Research

Tokyo Tech News

Chor Kleines Wins Gold Medal 16 Years in a Row

RSS

Published: December 18, 2013

Chor Kleines, a choral group at Tokyo Institute of Technology (Tokyo Tech), won both the gold medal and the Award of the Minister of Education, Culture, Sports, Science and Technology (MEXT) in the university youth category in the 66th National Choral Competition held at the Chiba Prefectural Cultural Hall on November 23. This marks the sixteenth year in a row that Chor Kleines has won the gold medal.

The National Choral Competition originated in 1948 when the Japan Choral Association was established and has been held every year since then in the fall. It is organized into three divisions: middle school; high school; and, university, company and community. In 2013 this last category was further divided into university youth (under 28 years old), chamber chorus (6-24 members), male or female chorus, and mixed chorus (more than 25 members).

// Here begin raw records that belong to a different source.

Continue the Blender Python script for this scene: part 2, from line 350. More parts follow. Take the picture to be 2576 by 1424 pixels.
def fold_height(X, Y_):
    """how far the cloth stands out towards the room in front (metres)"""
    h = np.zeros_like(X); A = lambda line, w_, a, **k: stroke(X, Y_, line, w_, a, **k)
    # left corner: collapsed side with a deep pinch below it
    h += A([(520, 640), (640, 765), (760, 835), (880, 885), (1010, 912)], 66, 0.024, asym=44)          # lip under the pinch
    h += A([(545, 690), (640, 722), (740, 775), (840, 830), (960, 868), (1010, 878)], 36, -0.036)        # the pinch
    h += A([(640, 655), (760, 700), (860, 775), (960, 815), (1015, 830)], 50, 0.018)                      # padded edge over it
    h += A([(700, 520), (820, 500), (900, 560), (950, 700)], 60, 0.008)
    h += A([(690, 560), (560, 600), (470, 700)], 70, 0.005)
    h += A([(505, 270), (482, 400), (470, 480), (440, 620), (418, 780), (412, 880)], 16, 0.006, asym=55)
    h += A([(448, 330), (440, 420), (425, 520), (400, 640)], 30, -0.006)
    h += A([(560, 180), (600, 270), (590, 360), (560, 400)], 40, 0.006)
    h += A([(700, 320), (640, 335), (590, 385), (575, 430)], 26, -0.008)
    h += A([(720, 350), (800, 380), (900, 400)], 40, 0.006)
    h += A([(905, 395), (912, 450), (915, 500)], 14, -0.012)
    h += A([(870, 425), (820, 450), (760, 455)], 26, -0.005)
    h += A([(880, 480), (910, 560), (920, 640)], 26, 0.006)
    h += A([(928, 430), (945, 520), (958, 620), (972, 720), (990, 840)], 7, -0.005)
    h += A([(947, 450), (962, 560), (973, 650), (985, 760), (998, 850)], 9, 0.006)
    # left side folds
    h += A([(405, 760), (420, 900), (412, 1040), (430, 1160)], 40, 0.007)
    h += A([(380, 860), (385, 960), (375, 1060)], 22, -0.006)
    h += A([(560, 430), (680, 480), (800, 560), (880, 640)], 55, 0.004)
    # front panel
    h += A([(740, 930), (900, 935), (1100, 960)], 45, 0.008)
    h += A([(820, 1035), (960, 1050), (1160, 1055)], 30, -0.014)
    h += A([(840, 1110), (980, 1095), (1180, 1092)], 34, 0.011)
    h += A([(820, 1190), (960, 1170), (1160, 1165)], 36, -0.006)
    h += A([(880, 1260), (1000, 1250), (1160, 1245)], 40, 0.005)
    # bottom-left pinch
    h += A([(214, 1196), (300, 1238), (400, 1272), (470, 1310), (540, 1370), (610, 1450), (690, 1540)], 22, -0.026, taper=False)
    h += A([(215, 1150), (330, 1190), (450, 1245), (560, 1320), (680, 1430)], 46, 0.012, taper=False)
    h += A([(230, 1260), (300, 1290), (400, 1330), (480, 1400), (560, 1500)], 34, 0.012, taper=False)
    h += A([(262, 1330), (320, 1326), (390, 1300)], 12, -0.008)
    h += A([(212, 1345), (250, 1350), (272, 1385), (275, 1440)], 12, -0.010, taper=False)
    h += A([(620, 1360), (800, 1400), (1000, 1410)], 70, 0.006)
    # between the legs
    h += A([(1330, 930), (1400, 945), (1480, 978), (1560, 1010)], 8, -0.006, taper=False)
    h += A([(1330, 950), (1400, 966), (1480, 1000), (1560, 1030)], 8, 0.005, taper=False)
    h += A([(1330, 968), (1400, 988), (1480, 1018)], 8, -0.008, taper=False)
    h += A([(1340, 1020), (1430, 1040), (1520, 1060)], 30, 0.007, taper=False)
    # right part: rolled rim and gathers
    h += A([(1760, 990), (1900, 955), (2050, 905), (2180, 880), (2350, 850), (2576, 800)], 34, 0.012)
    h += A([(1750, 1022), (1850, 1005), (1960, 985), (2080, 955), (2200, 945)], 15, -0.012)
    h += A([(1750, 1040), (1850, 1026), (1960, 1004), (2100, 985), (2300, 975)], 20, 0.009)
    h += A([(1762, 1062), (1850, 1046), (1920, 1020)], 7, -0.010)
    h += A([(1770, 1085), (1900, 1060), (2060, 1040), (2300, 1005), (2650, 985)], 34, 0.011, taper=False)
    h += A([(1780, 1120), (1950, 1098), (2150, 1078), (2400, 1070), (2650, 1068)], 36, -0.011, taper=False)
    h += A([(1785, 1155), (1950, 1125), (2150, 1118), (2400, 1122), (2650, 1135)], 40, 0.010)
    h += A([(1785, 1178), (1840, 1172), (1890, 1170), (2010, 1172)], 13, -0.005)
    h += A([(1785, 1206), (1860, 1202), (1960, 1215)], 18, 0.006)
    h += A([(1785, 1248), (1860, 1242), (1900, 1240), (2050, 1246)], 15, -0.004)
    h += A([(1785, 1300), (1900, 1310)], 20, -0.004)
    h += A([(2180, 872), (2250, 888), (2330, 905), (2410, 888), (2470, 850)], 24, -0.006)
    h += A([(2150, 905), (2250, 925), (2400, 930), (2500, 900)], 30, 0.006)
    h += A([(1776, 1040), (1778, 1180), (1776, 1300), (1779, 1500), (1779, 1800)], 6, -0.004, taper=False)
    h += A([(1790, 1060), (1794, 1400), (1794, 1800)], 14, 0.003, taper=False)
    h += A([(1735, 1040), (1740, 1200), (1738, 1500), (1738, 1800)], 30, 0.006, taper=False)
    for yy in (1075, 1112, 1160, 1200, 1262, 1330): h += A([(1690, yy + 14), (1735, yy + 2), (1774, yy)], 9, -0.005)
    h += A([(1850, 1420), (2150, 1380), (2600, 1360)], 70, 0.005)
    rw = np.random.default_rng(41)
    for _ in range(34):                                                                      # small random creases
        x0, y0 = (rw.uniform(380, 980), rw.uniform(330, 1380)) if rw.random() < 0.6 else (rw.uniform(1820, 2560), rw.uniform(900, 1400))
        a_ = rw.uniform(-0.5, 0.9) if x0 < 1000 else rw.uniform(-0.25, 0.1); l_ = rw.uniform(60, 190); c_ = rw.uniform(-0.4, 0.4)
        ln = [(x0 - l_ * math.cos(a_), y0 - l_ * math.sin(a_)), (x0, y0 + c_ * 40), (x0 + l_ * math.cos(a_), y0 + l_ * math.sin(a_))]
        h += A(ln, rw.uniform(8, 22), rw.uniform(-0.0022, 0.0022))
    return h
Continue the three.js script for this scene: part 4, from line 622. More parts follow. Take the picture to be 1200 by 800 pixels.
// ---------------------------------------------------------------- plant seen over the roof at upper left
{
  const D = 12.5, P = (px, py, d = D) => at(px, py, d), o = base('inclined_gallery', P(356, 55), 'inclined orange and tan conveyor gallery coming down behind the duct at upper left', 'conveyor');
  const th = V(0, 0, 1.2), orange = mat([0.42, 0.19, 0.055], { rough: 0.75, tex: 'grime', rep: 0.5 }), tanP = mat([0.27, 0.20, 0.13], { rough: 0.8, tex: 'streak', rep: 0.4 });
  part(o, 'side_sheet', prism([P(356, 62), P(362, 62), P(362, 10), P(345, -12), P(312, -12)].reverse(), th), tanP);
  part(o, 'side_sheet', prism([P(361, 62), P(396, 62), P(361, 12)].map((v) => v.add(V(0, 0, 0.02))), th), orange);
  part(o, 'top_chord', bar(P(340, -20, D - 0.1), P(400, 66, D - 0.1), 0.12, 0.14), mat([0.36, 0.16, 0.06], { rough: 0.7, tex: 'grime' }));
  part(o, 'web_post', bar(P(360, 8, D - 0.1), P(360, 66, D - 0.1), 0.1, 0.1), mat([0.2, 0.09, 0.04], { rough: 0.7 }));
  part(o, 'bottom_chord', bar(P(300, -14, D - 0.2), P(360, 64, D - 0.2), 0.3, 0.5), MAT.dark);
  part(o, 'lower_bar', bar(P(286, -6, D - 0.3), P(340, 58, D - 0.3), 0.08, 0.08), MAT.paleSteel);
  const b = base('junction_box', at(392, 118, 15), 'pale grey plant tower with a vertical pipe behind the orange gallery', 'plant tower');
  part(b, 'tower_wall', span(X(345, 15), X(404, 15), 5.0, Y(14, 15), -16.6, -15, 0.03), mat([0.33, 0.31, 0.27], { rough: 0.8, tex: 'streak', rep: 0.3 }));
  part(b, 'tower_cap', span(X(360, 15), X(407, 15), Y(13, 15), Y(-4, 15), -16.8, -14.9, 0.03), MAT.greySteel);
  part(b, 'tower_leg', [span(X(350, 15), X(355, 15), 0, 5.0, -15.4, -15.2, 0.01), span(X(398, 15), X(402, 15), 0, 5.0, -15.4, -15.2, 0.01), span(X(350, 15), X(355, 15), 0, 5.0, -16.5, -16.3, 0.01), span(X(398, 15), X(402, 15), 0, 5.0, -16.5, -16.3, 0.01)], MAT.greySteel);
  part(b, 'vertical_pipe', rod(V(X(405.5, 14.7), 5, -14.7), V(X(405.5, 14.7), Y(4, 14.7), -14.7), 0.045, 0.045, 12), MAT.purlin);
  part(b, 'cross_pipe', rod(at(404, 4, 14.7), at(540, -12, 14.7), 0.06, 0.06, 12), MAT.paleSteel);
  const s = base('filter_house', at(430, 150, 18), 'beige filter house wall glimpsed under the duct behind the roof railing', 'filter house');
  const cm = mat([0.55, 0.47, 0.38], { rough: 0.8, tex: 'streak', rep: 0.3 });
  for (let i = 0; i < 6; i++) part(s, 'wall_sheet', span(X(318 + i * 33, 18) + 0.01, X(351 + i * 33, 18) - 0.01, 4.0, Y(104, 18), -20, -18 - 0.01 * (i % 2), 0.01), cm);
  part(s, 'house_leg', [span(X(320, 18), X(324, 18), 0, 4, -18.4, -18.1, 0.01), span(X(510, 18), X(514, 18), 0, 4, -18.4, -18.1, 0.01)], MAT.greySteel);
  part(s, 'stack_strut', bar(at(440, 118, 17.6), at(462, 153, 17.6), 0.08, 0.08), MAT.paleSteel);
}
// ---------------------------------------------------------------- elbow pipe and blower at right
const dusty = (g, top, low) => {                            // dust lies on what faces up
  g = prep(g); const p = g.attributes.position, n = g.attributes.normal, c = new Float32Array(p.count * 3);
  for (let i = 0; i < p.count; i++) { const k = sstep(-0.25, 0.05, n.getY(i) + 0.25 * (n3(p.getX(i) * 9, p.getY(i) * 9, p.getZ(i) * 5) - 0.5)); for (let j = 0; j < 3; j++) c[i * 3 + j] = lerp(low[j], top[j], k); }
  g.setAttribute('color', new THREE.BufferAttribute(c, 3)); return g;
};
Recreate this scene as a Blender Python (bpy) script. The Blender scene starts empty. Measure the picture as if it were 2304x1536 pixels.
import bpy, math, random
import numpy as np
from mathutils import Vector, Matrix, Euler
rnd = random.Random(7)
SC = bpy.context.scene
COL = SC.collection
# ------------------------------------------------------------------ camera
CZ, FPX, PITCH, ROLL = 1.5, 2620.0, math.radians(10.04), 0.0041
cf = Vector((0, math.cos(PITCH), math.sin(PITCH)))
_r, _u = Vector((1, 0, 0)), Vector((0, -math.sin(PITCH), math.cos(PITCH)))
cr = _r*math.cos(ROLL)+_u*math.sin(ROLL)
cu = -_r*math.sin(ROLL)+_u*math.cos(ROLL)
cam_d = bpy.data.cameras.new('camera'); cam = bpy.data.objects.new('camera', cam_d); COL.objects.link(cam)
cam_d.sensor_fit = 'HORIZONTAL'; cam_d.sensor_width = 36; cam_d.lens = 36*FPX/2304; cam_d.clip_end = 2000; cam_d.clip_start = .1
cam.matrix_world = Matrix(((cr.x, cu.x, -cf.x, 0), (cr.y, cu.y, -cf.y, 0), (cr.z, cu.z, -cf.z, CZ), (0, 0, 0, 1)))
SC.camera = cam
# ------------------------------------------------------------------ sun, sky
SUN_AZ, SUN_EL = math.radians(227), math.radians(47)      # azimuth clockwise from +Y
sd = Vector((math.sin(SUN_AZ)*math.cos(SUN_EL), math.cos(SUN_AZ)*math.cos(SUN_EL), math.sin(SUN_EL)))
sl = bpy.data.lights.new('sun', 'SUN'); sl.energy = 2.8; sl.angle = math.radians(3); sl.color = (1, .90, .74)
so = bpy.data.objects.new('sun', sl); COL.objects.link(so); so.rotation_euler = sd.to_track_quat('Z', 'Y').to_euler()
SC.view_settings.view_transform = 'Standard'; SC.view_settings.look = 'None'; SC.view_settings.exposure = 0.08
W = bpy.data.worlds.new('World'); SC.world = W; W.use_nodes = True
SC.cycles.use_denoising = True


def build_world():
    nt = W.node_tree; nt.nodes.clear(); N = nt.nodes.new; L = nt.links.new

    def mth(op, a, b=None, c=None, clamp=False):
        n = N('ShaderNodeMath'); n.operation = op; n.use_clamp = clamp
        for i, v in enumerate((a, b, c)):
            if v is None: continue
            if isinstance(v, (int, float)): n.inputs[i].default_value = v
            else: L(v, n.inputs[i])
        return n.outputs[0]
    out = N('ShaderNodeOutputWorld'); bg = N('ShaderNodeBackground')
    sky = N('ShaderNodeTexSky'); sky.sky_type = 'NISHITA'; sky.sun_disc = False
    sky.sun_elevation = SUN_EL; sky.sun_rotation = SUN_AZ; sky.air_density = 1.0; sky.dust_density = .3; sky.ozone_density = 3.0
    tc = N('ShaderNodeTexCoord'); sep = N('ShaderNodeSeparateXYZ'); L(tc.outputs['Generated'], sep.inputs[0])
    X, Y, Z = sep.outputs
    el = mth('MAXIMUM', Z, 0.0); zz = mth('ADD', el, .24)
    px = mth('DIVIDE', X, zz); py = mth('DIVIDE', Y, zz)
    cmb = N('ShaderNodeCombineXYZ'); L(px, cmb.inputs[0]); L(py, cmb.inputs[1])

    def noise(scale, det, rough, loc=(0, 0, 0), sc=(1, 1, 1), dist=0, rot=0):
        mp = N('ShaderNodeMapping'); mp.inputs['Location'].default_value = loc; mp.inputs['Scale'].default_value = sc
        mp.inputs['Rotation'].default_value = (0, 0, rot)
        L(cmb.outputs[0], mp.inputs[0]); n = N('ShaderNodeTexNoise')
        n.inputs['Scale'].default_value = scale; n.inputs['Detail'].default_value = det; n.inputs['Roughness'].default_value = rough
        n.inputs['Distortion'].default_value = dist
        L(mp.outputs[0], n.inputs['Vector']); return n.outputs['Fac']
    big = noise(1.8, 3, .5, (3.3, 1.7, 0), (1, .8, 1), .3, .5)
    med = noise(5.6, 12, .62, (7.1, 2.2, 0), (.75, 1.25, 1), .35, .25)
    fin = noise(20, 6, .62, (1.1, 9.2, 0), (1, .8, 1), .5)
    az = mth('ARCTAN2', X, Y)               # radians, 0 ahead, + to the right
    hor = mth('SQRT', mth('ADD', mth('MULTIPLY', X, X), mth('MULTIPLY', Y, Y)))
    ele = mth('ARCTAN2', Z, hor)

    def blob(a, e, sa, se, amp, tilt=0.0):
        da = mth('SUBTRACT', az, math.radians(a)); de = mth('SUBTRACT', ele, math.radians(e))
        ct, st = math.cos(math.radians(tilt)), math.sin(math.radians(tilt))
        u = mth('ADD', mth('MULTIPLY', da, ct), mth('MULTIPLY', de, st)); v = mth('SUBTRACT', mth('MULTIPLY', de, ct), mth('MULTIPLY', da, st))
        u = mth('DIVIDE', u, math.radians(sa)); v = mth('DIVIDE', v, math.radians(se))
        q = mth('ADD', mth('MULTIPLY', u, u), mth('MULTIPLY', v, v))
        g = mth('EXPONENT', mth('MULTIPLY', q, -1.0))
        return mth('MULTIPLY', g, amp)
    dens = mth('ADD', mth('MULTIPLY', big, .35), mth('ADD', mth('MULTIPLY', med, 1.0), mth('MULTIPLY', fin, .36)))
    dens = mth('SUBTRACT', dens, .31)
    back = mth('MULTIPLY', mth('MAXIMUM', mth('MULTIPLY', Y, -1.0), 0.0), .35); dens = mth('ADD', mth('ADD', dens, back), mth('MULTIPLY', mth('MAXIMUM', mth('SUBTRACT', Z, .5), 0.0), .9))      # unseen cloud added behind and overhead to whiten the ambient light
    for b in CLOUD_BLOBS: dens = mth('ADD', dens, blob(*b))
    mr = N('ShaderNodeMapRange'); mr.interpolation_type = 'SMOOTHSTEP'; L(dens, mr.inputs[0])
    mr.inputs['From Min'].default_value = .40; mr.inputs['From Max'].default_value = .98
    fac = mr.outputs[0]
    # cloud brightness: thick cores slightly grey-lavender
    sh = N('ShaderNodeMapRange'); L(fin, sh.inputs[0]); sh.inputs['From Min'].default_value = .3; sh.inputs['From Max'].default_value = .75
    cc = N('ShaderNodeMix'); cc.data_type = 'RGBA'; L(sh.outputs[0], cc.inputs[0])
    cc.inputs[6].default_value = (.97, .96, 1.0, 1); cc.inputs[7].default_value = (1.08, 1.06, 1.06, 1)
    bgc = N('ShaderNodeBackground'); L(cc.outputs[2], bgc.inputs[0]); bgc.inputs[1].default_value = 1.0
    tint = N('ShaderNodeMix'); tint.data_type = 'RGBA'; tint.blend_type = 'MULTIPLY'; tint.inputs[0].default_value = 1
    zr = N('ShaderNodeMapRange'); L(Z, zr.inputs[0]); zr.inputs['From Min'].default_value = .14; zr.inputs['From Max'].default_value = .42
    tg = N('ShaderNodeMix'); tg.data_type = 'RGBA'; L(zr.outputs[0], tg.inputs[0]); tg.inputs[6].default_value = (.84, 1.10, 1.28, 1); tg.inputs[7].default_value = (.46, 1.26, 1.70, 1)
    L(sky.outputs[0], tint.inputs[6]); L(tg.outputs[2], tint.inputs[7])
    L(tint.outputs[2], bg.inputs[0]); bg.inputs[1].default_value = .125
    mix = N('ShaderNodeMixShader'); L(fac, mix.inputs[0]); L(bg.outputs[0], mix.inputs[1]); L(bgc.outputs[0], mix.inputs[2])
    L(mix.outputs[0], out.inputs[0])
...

Upon receiving the awards, Shusuke Sato, president of Chor Kleines and 3rd-year student from the Department of Chemistry in the School of Science, commented, “Chor Kleines won the gold medal and the MEXT minister award at the National Choral Competition held in Chiba. Additionally, it was selected as a seeded choir and will participate in next year's National Choral Competition. Our approximately 150 members dedicated themselves wholeheartedly to winning the competition and I am very happy with the results. I would like to express my sincere gratitude to the Tokyo Tech community, especially Chor Kleines alumni, who supported us. On Thursday, December 26 we will give the 48th Chor Kleines concert at the Sumida Triphony Hall. This year is the 50th anniversary of the foundation of the chorus club and we will sing Requiem, which includes Sanctus, one of the pieces we sang in the 66th National Choral Competition. Requiem was the first commissioned piece Chor Kleines ever performed and was composed by Teruaki Suzuki. Please come and listen to one of Japan's best choruses.”